Christ and Culture Revisited: Carson’s Summary of Niebuhr’s Taxonomy (1)

by Apr 30, 2008Uncategorized

Here is a summary of Carson’s summary of what is, in sum, the most influential taxonomy of relationships Christians take to culture. I’m speaking, of course, of H. Richard Niebuhr’s book Christ and Culture. And Carson’s book is, of course, Christ and Culture Revisited.

Note: Some exemplars are such only partially, and some are added by Carson to Niebuhr’s list.

1. Christ against Culture

Summary: This view “uncompromisingly affirms the sole authority of Christ over the Christian and resolutely rejects the cultures’ claims to loyalty” (Niebuhr, 45).

For the Christian, political life must be shunned, and so also military service, philosophy, and the arts. Of course, learning is important for the believer, so “learning literature is allowable for believers” (55, citing [Tertullian’s] On Idolatry x), but not teaching it, since teaching it enmeshes the teacher in commending the literature, with the result that one ends up commending and affirming “the praises of idols interspersed therein” (55)

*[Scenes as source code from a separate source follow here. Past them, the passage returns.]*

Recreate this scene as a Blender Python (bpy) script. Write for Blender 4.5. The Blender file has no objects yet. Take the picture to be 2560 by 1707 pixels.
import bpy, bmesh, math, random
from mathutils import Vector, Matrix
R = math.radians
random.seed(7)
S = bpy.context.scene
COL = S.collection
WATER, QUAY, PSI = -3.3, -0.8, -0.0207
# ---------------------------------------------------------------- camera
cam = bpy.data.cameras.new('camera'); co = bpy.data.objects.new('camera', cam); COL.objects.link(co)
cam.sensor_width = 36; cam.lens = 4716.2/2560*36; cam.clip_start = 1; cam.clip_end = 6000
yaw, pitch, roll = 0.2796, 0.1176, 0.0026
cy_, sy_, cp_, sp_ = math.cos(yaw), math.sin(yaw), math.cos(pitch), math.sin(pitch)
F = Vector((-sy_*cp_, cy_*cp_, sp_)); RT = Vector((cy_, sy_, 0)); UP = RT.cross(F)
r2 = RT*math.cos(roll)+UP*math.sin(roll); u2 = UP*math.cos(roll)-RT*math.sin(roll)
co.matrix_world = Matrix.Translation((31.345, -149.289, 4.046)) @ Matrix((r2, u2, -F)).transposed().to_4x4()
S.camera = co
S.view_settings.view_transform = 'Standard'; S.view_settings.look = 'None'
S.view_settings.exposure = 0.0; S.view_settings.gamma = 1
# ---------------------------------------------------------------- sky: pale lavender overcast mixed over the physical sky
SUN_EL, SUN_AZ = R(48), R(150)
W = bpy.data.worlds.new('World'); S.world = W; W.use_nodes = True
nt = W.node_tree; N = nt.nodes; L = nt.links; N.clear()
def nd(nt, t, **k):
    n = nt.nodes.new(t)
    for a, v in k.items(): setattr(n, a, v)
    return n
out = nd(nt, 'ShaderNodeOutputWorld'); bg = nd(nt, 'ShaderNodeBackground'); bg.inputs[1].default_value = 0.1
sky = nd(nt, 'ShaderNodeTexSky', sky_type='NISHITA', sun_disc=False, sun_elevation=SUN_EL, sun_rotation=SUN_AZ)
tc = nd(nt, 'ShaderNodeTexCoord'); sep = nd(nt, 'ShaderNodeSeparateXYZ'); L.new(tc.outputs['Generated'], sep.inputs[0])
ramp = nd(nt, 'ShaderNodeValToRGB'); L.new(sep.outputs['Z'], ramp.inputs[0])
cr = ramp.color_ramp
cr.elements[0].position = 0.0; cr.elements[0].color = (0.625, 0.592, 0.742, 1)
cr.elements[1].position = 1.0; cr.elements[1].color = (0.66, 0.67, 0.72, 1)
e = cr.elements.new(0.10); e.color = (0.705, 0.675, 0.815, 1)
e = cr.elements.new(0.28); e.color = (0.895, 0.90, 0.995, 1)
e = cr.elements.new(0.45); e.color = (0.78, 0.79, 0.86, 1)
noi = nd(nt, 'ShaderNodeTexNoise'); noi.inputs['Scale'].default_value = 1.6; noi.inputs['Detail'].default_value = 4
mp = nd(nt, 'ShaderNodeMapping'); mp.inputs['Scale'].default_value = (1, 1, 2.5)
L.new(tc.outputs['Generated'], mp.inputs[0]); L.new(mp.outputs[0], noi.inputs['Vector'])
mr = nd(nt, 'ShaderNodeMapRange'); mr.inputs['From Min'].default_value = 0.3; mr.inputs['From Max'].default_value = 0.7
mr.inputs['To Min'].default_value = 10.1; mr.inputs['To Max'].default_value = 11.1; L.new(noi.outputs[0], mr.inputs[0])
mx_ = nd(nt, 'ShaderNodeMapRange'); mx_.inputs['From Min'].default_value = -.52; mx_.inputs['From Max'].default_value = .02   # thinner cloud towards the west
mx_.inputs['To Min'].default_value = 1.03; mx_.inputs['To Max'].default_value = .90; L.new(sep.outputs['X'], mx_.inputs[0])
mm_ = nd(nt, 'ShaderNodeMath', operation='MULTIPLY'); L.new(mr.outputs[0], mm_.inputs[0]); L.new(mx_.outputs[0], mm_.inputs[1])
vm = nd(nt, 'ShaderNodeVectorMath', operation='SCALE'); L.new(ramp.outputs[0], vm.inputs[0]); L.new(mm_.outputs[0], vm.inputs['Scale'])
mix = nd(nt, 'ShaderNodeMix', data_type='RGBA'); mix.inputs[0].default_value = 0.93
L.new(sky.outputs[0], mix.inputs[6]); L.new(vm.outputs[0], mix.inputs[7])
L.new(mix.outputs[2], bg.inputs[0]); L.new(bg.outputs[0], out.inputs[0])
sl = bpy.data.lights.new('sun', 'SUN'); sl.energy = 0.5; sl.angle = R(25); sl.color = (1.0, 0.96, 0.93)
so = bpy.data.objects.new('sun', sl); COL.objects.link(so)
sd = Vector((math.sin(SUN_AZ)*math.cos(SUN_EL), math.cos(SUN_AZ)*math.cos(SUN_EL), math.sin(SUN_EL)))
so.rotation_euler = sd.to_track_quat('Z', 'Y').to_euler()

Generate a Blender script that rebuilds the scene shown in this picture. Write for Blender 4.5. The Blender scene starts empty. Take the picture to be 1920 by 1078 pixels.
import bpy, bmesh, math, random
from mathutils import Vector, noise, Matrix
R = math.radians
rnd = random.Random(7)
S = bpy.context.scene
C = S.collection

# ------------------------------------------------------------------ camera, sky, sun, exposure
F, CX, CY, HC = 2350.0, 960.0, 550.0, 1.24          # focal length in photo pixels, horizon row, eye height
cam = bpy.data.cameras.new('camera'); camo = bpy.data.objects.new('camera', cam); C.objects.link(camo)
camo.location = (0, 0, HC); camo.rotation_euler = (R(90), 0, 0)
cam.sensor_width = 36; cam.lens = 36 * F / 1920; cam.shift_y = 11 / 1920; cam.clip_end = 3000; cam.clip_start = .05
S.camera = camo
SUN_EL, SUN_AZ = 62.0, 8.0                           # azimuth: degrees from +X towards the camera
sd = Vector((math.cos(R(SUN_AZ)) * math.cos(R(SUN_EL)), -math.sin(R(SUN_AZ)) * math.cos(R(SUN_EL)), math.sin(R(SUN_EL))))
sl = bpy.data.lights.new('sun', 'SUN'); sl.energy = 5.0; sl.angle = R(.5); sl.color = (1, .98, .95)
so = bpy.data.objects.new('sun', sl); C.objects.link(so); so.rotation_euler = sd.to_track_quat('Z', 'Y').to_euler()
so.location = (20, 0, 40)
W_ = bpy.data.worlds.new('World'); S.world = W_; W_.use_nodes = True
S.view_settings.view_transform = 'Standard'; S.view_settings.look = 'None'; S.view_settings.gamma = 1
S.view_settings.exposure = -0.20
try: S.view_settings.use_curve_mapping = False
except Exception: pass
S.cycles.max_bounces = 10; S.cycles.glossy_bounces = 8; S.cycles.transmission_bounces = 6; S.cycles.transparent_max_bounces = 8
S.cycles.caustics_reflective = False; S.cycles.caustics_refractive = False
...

Exemplars: Tertullian, some Mennonite groups, early Quakers, later writings of Tolstoy, Kierkegaard, Stanley Hauerwas (and, says Niebuhr, Revelation and 1 John).

Counterarguments: “In almost every utterance Tertullian makes evident that he is a Roman, so nurtured in the legal tradition and so dependent on philosophy that he cannot state the Christian case without their aid” (Niebuhr, 69-70).

  1. “There is a tendency in such radical movements to use ‘reason’ to refer to the methods and contest of knowledge within the ‘culture,’ and ‘revelation’ to refer to their own Christian faith.”
  2. “These radicals give the impression that sin abounds in the culture, while light and piety attach themselves to Christians,” but life isn’t that simple.
  3. “This position often seeks to defend itself with new laws, new rules of conduct, that are so unbending and so precise that grace itself seems demoted to a second or third tier.”
  4. “The ‘knottiest theological problem’ with this position, according to Niebuhr, is ‘the relation of Jesus Christ to the creator of nature and Governor of history as well as to the Spirit immanent in creation and in the Christian community’ (80-81).”